Der mittelalte Kommissar Martin Kühn führt eine mittelgute Ehe und ist seinen beiden Kindern ein mittelguter Vater. Richtig gut ist er allerdings in seinem Job. Spitzbuben, Mörder und andere zwielichtigen Gestalten machen ihm so leicht nichts vor. Kühns leben im Einfamilienhaus einer Neubausiedlung am Rande Münchens, die auf dem Gelände einer ehemaligen Waffenfabrik eines Alt-Nazis erbaut wurde. Als hinter ihrer Gartenhecke eine Leiche liegt und ein kleines Mädchen aus der Siedlung verschwindet, beginnt der Kommissar zu rotieren. Zu rotieren beginnt allerdings auch sein Kopfkarussel, das ihn schwer zu schaffen macht. Morddetails vermischen sich mit Alltagsproblemen mischen sich mit Gedanken zu seinen Mitmenschen.

Gekennzeichnet sind die Gedankenströme durch die kursiv gesetzten Textblöcke, an die Weiler die Leser teilhaben lässt. Leider. Als stilistisches Mittel dezidiert eingesetzt, wäre es eine gute Idee gewesen. So inflationär wie im Buch benutzt, zerrt es an den Nerven. Genauso wie der „Schnippikäse“, den Kühn zu Beginn des Buches einkaufen soll und sich wie ein zäher Schmelzkäsefaden durch die Lektüre zieht. Kann man lustig finden, ist aber nicht nötig.

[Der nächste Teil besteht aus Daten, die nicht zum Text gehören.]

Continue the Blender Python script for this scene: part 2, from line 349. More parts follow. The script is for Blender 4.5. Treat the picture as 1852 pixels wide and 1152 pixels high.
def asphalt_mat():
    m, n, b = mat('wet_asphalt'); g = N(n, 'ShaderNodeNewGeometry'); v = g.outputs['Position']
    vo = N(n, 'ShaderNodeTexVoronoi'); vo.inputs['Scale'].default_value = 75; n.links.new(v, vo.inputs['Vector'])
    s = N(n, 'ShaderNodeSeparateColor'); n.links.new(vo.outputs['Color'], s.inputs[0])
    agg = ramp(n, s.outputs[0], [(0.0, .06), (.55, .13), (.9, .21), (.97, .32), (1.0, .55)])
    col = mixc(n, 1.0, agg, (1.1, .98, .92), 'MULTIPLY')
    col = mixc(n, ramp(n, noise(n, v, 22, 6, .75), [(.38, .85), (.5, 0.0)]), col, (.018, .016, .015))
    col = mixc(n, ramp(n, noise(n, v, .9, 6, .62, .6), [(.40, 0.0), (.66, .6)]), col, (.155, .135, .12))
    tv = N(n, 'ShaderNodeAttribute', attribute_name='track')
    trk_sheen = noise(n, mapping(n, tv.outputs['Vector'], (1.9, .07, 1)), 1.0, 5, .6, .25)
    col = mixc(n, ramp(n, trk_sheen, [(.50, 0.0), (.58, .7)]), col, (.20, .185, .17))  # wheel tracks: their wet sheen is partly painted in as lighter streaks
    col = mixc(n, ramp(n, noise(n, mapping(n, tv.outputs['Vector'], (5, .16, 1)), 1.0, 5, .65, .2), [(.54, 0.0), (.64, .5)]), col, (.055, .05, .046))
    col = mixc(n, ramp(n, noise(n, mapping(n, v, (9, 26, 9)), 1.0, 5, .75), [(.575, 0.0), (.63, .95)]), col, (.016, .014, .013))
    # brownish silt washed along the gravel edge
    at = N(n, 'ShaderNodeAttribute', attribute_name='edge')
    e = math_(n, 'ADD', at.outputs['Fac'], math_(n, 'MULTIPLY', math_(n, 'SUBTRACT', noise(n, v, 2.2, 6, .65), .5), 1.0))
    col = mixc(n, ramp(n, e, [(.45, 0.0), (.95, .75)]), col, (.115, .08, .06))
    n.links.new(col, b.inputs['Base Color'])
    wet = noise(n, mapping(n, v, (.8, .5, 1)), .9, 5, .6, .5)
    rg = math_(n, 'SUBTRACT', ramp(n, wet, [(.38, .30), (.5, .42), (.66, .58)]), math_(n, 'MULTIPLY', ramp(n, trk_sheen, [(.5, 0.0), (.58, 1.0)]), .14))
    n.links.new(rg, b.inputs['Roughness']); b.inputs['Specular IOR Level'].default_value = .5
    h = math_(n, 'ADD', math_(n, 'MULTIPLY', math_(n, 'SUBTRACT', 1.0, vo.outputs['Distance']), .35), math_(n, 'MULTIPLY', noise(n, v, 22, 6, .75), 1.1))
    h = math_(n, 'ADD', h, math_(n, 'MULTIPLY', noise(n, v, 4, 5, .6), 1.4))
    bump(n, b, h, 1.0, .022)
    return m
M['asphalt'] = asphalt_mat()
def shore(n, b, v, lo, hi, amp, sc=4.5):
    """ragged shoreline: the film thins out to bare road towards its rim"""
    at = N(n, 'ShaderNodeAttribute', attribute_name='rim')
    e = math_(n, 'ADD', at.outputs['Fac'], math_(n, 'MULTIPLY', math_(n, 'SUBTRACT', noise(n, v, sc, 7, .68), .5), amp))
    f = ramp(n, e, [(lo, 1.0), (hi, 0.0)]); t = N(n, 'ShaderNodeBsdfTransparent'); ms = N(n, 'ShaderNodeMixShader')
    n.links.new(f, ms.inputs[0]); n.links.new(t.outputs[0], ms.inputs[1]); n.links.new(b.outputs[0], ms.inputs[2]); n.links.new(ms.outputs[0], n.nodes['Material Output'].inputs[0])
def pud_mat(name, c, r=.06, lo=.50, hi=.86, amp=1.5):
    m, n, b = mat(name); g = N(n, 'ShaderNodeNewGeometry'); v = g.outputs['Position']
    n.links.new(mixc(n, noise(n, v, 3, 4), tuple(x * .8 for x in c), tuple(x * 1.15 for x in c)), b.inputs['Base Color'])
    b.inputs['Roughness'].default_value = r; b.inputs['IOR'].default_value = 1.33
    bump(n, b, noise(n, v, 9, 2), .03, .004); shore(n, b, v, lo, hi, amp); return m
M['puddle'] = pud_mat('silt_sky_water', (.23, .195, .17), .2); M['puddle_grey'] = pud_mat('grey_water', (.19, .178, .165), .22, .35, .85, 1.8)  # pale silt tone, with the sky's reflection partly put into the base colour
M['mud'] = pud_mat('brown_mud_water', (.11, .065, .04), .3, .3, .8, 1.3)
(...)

Jan Weiler, bekannt geworden durch seine Kolumnen und das Buch „Maria ihm schmeckt’s nicht“, versucht es hier mit einem Krimiroman, was ihm, passend zu seinem Kommissar, mittelgut gelingt. Zwischen Klischees – die Hölle befindet sich unter deutschen Vorstadtdächern – und durchaus netten Einfällen – Topanwalt, der sich in seiner eigenen Arroganz verheddert – packt er eine leidlich interessante Krimihandlung. Wer, wie sonst bei Jan Weiler, einen lustigen Grundton erwartet, wird enttäuscht. Bedrückend reiht sich die kleinkarierte Vorstadtmischpoke an Kühns psychische Fragilität an die Espritlosigkeit seiner Ehe. Der Anfang des Buches ist zwar geglückt, weckt aber Erwartungen, die Weiler nicht eingelöst: Hier erzählt der die Geschichte des Alt-Nazis, der im Verlaufen dann allerdings keine Rolle mehr spielt. Eine misslungene Gesellschaftskritik hinsichtlich reingewaschener Nazis? Der Autor allein weiß die Antwort.

Dazu kommt, dass Weiler sämtliche Problematiken einer Neubausiedlung, inklusive ellenlanger Diskussionen um Nichtigkeiten und in die Form einer biederen Bürgerwehr verpackte Rechtsradikale in das Buch strickt. Denen fällt später Kühns Sohn zum Opfer, in dem er sich den (geistigen) Brandstiftern anschließt. Ganz richtig, alle Themen finden sich in einem (!) Buch wieder. Puh. Am Ende scheint beruflich und privat alles über Kühn zusammenzubrechen, um sich dann abrupt aufzulösen. Fast, jedenfalls. Man möchte Weiler zurufen: „Mensch, Jan, das kannst du besser.“ Nämlich mit mehr Gefühl für Timing und inhaltliche Qualität. Spannung, raffinierte Geschichte, nachvollziehbare Handlung sucht man vergebens. Entschädigt wird der Leser durch den eingängigen Schreibstil. Für einen kurzweiligen Lesenachmittag geht das Buch wie ein Edgar-Wallace-Film allerdings in Ordnung.